Born in September of 1990, I was alive for most of the 90s (if only as an embryo for the remaining nine months), but my memories from then are somewhat blurred. My life consisted mostly of Disney princesses, Barbie dolls, Spice Girls music and boys with cooties. Even back then, I knew I wanted to be a writer when I grew up, but my dreams were fuzzier than my curly brown hair; in other words, I would have just as easily settled for becoming Belle or Posh Spice. I associate the 90s with my childhood – a more innocent and carefree time.

In fact, it wasn’t until the new millennium that I was exposed to some of the world’s harsh realities. For me and many of my peers, the terrorist attacks of 9/11 made us question everything we ever thought we knew about human nature, and opened our eyes to the fact that life wasn’t the fairy tale we’d always been told it was. The economy took a nosedive soon after, and in turn we witnessed various other forms of human greed and suffering throughout the world. This wasn’t to say that these things hadn’t happened long before, but we were finally old enough to comprehend what was going on around us.

The decade also brought with it the preteen and teenage years. It was a time of mean middle school girls and the mean middle school boys who broke our hearts before we ever really knew what that meant. It was also a time of insecurities and awkward encounters and frustrations. I moved on to high school in 2005, where dances and parties and football games made you cool, and hearts were broken on Spirit Week. As I floated around between cliques and juggled cheerleading and yearbook, I struggled to find a sense of identity, and never entirely embraced those four years.

In May 2009, I graduated high school and hurried off to college, which was a nice little beginning and ending all at once. Flash forward 17 months, and here we are. It’s October 2010, I’m a sophomore in college and I have my whole life ahead of me. So, what’s next?

I’d like to think that, as I spend the remainder of the 2010s in my twenties, I will be focused on finishing my education, obtaining a career I really enjoy, eventually finding the love of my life and maybe even starting a family. Of course, life doesn’t always pan out the way you expect it to, and so who’s to say that any of this would become a reality?

In fact, ABC has a new show called My Generation, which is a mockumentary zeroing in on nine people from the graduating class of 2000 and revisiting them in 2010. Obviously, this is just a show, but it’s interesting to see how current events and life experiences changed each of the characters over the course of 10 years. It’s important to be flexible in your expectations for the future, but shows like this make me wonder just how much my environment will shape my goals and decisions in the years to come.

Although I don’t know exactly what I want to do with the rest of my life, I do have a basic mental outline, and can’t help but ask myself how I will adjust if things don’t go accordingly. What if laws change, or people change, or some completely unforeseen incident changes everything I have ever known? Do we try to hold onto what’s left, or do we pick up the pieces and move on?
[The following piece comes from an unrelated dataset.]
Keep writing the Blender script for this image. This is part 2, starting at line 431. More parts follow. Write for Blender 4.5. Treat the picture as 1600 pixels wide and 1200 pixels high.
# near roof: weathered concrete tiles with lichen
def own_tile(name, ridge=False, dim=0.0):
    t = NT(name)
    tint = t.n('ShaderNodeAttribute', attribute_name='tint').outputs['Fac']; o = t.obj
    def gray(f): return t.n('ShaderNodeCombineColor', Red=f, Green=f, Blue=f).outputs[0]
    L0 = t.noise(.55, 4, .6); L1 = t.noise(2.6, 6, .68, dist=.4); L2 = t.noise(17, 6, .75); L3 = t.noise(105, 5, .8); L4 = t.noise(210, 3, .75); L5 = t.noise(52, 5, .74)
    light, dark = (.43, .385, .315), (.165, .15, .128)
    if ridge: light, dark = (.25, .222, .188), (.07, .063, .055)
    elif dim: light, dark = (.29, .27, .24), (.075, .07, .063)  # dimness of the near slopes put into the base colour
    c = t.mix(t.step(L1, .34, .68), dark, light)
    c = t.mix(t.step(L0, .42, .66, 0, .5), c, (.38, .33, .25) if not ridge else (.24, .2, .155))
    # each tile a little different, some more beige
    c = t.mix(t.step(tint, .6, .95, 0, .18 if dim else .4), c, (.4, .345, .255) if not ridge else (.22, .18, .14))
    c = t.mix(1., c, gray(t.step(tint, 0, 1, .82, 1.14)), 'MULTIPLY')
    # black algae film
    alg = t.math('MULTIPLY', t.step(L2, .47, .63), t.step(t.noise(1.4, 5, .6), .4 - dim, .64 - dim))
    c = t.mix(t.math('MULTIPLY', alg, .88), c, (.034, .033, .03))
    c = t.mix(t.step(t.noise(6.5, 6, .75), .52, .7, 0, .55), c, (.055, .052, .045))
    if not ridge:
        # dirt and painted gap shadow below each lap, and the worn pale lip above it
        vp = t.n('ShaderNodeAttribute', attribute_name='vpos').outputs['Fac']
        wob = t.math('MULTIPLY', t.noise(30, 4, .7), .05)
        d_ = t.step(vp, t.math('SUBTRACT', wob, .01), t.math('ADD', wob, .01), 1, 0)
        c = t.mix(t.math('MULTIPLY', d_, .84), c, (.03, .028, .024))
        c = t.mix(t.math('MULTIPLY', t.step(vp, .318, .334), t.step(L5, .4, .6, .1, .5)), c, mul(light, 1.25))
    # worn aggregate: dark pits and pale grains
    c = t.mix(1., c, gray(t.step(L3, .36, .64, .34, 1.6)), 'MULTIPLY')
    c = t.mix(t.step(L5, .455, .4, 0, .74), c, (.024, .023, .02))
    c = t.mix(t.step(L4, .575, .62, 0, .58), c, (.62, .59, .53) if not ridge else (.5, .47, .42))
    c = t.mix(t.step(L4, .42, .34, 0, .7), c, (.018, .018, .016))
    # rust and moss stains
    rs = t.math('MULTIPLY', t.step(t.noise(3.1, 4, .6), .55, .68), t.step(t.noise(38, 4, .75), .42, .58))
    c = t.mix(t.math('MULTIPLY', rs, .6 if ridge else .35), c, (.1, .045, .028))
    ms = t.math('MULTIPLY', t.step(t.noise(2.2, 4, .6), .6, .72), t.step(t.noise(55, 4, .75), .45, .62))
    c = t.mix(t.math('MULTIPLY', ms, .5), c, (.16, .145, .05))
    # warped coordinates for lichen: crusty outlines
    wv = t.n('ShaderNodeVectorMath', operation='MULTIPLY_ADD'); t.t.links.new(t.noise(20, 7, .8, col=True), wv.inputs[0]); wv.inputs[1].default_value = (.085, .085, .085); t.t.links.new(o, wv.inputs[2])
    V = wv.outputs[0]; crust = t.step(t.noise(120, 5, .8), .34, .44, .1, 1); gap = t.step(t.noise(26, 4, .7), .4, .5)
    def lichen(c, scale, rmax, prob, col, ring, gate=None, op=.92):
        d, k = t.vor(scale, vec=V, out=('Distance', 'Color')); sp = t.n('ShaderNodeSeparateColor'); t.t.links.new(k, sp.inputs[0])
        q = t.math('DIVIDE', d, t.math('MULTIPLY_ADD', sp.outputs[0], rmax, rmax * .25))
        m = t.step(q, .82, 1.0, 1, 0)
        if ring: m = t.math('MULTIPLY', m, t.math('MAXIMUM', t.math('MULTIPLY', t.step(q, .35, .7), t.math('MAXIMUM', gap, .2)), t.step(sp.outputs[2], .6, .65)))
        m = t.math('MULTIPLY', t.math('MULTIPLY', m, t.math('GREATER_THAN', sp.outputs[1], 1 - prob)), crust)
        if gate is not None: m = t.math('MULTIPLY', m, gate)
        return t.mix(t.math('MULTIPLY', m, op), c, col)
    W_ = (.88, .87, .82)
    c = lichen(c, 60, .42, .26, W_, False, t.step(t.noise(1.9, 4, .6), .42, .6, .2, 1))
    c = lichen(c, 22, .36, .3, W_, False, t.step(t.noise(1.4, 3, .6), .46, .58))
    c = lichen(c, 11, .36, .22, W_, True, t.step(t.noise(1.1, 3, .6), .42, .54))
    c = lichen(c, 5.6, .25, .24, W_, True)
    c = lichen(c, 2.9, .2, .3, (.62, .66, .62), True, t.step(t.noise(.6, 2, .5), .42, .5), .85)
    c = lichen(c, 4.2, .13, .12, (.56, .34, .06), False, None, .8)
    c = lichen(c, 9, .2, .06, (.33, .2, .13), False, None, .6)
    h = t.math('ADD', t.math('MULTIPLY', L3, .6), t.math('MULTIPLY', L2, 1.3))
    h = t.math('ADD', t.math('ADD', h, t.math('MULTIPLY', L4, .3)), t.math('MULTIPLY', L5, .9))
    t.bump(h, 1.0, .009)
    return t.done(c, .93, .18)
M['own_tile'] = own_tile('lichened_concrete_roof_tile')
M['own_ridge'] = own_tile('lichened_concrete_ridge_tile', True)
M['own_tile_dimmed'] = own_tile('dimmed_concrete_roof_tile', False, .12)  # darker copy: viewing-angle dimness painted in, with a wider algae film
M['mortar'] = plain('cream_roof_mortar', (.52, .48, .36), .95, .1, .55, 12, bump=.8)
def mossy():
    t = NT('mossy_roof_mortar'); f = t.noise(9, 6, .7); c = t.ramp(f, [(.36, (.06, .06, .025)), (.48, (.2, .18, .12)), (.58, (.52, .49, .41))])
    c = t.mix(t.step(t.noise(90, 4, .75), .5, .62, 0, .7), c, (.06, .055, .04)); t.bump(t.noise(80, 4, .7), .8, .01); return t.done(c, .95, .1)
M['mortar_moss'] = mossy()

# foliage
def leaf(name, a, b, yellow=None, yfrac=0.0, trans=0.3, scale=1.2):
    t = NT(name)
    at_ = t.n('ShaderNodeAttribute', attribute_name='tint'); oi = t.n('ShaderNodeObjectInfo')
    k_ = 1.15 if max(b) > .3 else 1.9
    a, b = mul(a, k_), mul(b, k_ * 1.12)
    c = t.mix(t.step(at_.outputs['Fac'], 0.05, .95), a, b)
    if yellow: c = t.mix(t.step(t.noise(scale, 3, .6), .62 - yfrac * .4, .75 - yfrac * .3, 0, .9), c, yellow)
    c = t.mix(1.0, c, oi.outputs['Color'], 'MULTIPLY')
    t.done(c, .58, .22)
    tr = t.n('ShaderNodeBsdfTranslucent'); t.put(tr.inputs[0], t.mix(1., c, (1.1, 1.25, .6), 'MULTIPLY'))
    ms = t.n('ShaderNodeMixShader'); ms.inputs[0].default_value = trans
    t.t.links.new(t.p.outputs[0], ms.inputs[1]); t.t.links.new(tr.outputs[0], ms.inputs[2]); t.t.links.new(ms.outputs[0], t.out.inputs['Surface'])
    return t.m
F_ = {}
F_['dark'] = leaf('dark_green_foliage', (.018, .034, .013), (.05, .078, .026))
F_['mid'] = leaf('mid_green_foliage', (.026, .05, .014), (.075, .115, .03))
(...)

Will those events change us?

I hope to look to this new decade as a bright new beginning – a future that offers several different roads to happiness and success, regardless of what those words mean to me in ten years – and I wish the same for you.

 

6 Replies to “A Decade So Bright”

  1. So insightful!

    You are so right about the stages we are going through at this point in our lives. I love how you are realistic, but also optomistic at the same time. You have a bright future ahead of you, Ms. Moses! 🙂

    1. Thank you so much, Ms. Gregor! I know there’s a lot we can’t really predict at this point, but I’m hoping it’s better than any of us ever dreamed of.